◆ WHAT YOU SHOULD DO
Output all lines exactly, with nothing added or dropped.
━━━━━ DATASET CONTENT
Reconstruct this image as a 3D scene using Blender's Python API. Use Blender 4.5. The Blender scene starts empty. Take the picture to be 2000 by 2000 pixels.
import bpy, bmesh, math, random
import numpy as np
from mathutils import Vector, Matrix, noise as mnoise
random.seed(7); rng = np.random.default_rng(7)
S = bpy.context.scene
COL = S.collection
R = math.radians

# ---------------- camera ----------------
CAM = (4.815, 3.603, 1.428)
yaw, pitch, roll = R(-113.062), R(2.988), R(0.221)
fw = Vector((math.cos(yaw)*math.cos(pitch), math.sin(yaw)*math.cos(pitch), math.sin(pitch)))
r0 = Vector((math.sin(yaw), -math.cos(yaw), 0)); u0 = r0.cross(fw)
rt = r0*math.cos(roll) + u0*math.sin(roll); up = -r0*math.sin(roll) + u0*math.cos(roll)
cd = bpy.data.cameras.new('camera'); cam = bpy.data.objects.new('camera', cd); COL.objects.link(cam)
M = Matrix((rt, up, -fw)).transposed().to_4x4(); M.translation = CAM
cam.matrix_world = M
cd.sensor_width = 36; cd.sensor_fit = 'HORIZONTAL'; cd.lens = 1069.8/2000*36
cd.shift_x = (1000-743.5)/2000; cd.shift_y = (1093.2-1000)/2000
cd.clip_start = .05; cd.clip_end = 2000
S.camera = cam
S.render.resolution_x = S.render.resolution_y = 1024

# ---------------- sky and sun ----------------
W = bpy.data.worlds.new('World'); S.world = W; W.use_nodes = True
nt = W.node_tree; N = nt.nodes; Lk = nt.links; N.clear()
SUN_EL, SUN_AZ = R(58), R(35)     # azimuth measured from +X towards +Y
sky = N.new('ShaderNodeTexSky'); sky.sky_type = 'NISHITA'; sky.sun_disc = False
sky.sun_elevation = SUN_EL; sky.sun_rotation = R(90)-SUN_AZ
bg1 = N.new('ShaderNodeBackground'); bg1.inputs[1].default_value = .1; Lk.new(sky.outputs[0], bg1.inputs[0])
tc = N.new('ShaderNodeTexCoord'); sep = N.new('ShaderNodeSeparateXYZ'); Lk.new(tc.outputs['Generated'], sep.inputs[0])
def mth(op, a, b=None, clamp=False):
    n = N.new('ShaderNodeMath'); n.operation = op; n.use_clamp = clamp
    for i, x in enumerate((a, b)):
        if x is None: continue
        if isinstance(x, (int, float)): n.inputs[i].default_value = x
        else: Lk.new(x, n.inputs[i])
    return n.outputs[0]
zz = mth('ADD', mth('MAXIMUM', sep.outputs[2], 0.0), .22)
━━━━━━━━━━
◆ FINAL RESULT
Reconstruct this image as a 3D scene using Blender's Python API. Use Blender 4.5. The Blender scene starts empty. Take the picture to be 2000 by 2000 pixels.
import bpy, bmesh, math, random
import numpy as np
from mathutils import Vector, Matrix, noise as mnoise
random.seed(7); rng = np.random.default_rng(7)
S = bpy.context.scene
COL = S.collection
R = math.radians

# ---------------- camera ----------------
CAM = (4.815, 3.603, 1.428)
yaw, pitch, roll = R(-113.062), R(2.988), R(0.221)
fw = Vector((math.cos(yaw)*math.cos(pitch), math.sin(yaw)*math.cos(pitch), math.sin(pitch)))
r0 = Vector((math.sin(yaw), -math.cos(yaw), 0)); u0 = r0.cross(fw)
rt = r0*math.cos(roll) + u0*math.sin(roll); up = -r0*math.sin(roll) + u0*math.cos(roll)
cd = bpy.data.cameras.new('camera'); cam = bpy.data.objects.new('camera', cd); COL.objects.link(cam)
M = Matrix((rt, up, -fw)).transposed().to_4x4(); M.translation = CAM
cam.matrix_world = M
cd.sensor_width = 36; cd.sensor_fit = 'HORIZONTAL'; cd.lens = 1069.8/2000*36
cd.shift_x = (1000-743.5)/2000; cd.shift_y = (1093.2-1000)/2000
cd.clip_start = .05; cd.clip_end = 2000
S.camera = cam
S.render.resolution_x = S.render.resolution_y = 1024

# ---------------- sky and sun ----------------
W = bpy.data.worlds.new('World'); S.world = W; W.use_nodes = True
nt = W.node_tree; N = nt.nodes; Lk = nt.links; N.clear()
SUN_EL, SUN_AZ = R(58), R(35)     # azimuth measured from +X towards +Y
sky = N.new('ShaderNodeTexSky'); sky.sky_type = 'NISHITA'; sky.sun_disc = False
sky.sun_elevation = SUN_EL; sky.sun_rotation = R(90)-SUN_AZ
bg1 = N.new('ShaderNodeBackground'); bg1.inputs[1].default_value = .1; Lk.new(sky.outputs[0], bg1.inputs[0])
tc = N.new('ShaderNodeTexCoord'); sep = N.new('ShaderNodeSeparateXYZ'); Lk.new(tc.outputs['Generated'], sep.inputs[0])
def mth(op, a, b=None, clamp=False):
    n = N.new('ShaderNodeMath'); n.operation = op; n.use_clamp = clamp
    for i, x in enumerate((a, b)):
        if x is None: continue
        if isinstance(x, (int, float)): n.inputs[i].default_value = x
        else: Lk.new(x, n.inputs[i])
    return n.outputs[0]
zz = mth('ADD', mth('MAXIMUM', sep.outputs[2], 0.0), .22)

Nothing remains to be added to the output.